# What you need to do
Look through the data below. Show each line where the string "scene" occurs.

** START OF Records provided **

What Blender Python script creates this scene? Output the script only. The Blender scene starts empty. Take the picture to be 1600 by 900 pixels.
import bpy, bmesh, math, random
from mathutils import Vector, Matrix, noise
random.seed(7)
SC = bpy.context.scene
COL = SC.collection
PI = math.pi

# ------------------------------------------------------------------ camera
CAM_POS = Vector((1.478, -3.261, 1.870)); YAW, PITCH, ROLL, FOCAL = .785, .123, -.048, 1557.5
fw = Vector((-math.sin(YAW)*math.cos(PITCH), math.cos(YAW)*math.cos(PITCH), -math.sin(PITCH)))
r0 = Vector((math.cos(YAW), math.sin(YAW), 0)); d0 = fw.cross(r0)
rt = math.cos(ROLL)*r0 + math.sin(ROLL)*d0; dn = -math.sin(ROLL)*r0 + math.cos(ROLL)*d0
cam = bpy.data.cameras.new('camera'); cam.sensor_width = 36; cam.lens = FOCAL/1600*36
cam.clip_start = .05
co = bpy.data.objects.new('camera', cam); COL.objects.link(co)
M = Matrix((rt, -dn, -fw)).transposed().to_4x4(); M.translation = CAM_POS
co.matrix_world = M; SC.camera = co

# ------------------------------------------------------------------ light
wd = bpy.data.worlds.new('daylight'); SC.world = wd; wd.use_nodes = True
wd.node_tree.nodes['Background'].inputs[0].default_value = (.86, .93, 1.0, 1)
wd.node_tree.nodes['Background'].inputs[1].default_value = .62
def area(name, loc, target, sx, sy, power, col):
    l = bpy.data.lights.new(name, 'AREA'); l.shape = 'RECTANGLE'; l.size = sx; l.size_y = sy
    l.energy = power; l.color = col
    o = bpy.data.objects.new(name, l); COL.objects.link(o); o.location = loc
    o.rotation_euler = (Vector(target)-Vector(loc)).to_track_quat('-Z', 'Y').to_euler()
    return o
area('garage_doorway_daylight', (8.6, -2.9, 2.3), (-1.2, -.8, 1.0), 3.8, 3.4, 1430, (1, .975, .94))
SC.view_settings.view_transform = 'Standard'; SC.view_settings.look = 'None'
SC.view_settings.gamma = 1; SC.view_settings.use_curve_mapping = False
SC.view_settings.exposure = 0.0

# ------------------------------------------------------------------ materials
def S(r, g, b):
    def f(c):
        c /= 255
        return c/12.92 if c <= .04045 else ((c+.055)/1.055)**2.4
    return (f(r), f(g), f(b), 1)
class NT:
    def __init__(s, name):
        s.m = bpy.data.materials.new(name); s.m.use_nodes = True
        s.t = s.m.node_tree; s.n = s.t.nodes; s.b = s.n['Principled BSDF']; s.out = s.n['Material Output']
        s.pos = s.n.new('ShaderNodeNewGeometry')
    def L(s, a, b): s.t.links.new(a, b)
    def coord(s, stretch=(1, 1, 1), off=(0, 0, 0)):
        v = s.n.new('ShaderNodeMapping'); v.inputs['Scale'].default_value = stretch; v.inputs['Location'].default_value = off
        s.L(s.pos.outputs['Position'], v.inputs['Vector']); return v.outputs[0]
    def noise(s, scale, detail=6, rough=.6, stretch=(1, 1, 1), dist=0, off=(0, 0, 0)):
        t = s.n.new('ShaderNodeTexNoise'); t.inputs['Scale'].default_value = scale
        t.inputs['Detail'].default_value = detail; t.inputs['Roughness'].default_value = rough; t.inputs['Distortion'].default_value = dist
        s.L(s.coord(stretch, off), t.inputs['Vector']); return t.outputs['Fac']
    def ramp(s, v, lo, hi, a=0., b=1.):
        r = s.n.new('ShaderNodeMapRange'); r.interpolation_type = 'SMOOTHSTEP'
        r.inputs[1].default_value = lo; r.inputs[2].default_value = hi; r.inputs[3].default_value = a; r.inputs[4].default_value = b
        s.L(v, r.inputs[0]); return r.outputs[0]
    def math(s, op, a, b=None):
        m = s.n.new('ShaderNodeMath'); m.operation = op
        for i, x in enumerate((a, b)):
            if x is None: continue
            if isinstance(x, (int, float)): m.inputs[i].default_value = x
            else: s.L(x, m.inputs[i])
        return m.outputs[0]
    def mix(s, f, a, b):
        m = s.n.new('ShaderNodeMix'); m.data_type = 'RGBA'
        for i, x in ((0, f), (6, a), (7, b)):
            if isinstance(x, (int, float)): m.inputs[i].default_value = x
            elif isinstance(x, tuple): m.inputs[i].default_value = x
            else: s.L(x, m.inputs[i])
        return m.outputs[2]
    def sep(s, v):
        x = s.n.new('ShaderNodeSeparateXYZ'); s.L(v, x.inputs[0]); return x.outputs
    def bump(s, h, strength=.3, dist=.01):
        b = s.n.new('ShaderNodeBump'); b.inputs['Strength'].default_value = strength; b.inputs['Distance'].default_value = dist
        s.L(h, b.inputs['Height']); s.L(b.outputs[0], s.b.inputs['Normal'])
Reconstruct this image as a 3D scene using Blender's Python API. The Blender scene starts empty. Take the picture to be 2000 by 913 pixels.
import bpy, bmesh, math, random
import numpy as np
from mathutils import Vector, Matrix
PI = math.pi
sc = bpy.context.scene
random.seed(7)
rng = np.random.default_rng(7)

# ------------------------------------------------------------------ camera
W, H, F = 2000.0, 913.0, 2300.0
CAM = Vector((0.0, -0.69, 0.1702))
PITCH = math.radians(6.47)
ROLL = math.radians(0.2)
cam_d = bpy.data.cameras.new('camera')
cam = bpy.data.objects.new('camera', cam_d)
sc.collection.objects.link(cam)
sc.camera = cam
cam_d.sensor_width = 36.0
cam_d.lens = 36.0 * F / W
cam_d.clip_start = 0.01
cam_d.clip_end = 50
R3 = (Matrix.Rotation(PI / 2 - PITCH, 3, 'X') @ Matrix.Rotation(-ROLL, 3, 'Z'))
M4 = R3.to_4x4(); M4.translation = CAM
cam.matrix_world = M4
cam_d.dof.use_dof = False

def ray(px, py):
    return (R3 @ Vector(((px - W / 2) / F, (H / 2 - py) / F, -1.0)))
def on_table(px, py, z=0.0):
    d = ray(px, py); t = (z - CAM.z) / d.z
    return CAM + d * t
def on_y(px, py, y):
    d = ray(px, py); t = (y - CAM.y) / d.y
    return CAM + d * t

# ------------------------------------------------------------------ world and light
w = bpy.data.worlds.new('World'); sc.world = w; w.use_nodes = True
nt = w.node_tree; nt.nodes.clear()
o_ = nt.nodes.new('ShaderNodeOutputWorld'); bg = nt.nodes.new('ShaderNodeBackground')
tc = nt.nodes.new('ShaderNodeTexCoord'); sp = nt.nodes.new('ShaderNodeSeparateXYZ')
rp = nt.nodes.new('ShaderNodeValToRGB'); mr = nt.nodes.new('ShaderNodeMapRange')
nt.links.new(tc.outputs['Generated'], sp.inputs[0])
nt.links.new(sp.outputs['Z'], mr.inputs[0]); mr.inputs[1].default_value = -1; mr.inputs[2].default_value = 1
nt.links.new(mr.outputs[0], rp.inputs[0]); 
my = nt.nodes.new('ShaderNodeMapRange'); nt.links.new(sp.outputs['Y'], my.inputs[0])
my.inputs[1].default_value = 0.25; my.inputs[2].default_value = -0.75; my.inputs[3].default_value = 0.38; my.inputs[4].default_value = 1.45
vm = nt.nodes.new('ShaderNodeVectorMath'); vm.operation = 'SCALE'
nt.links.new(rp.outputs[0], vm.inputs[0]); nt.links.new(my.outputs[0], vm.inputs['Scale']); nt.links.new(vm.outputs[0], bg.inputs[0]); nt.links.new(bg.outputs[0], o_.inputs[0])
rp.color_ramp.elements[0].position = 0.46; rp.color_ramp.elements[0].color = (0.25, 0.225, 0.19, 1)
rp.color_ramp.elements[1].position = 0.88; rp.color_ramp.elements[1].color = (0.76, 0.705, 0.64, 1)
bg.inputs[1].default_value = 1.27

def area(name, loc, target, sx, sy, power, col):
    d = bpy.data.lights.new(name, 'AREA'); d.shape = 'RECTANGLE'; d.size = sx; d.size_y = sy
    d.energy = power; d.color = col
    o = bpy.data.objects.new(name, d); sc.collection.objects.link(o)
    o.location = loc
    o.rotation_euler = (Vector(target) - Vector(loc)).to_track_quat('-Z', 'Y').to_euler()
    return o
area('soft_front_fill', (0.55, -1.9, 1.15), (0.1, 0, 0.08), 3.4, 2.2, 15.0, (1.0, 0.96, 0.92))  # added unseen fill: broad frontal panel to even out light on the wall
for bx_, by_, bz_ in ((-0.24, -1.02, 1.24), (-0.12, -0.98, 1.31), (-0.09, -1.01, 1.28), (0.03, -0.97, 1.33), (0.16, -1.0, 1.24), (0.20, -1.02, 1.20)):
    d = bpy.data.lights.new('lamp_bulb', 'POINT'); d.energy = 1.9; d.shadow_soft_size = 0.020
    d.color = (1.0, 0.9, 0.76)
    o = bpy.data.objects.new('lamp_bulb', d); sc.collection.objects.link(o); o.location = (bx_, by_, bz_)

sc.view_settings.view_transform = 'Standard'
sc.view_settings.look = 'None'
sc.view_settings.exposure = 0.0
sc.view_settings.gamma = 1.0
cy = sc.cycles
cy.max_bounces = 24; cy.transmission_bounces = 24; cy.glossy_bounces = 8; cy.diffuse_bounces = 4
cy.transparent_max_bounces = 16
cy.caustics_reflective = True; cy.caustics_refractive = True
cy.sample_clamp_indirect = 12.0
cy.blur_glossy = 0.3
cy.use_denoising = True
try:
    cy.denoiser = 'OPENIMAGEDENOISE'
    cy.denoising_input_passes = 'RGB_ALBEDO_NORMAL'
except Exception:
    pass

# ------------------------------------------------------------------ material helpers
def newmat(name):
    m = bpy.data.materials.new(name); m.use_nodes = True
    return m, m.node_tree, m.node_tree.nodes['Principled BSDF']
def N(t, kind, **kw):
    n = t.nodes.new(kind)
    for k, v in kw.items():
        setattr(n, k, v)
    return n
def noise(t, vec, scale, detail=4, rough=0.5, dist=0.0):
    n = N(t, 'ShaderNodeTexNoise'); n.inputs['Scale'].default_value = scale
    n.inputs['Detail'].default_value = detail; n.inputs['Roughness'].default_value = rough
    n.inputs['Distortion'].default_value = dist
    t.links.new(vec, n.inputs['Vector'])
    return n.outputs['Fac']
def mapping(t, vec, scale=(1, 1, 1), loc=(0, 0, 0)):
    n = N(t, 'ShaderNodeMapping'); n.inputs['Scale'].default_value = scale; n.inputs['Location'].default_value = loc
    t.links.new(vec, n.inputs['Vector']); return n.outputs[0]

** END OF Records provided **

# Problem solution
What Blender Python script creates this scene? Output the script only. The Blender scene starts empty. Take the picture to be 1600 by 900 pixels.
SC = bpy.context.scene
Reconstruct this image as a 3D scene using Blender's Python API. The Blender scene starts empty. Take the picture to be 2000 by 913 pixels.
sc = bpy.context.scene